ASTGI: Adaptive Spatio-Temporal Graph Interactions for Irregular Multivariate Time Series Forecasting
Xvyuan Liu, Xiangfei Qiu, Hanyin Cheng, Xingjian Wu, Chenjuan Guo, Bin Yang, Jilin Hu
TL;DR
This paper tackles irregular multivariate time series forecasting by introducing ASTGI, an adaptive spatio-temporal graph framework. It preserves raw information through direct spatio-temporal point representations and replaces fixed interaction structures with per-point neighborhood graphs learned in a dedicated embedding space. A relation-aware dynamic propagation mechanism updates features across adaptive graphs, and a query-point fusion head enables accurate predictions for new timestamps and variables. Empirical results on multiple public benchmarks demonstrate state-of-the-art performance and robust generalization, underscoring the practicality of adaptive graph interactions for irregular time series data.
Abstract
Irregular multivariate time series (IMTS) are prevalent in critical domains like healthcare and finance, where accurate forecasting is vital for proactive decision-making.

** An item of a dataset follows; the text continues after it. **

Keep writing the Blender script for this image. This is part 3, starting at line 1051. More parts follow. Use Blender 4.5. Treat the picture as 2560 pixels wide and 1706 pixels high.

However, the asynchronous sampling and irregular intervals inherent to IMTS pose two core challenges for existing methods: (1) how to accurately represent the raw information of irregular time series without introducing data distortion, and (2) how to effectively capture the complex dynamic dependencies between observation points. To address these challenges, we propose the Adaptive Spatio-Temporal Graph Interaction (ASTGI) framework. Specifically, the framework first employs a Spatio-Temporal Point Representation module to encode each discrete observation as a point within a learnable spatio-temporal embedding space. Second, a Neighborhood-Adaptive Graph Construction module adaptively builds a causal graph for each point in the embedding space via nearest neighbor search. Subsequently, a Spatio-Temporal Dynamic Propagation module iteratively updates information on these adaptive causal graphs by generating messages and computing interaction weights based on the relative spatio-temporal positions between points. Finally, a Query Point-based Prediction module generates the final forecast by aggregating neighborhood information for a new query point and performing regression. Extensive experiments on multiple benchmark datasets demonstrate that ASTGI outperforms various state-of-the-art methods.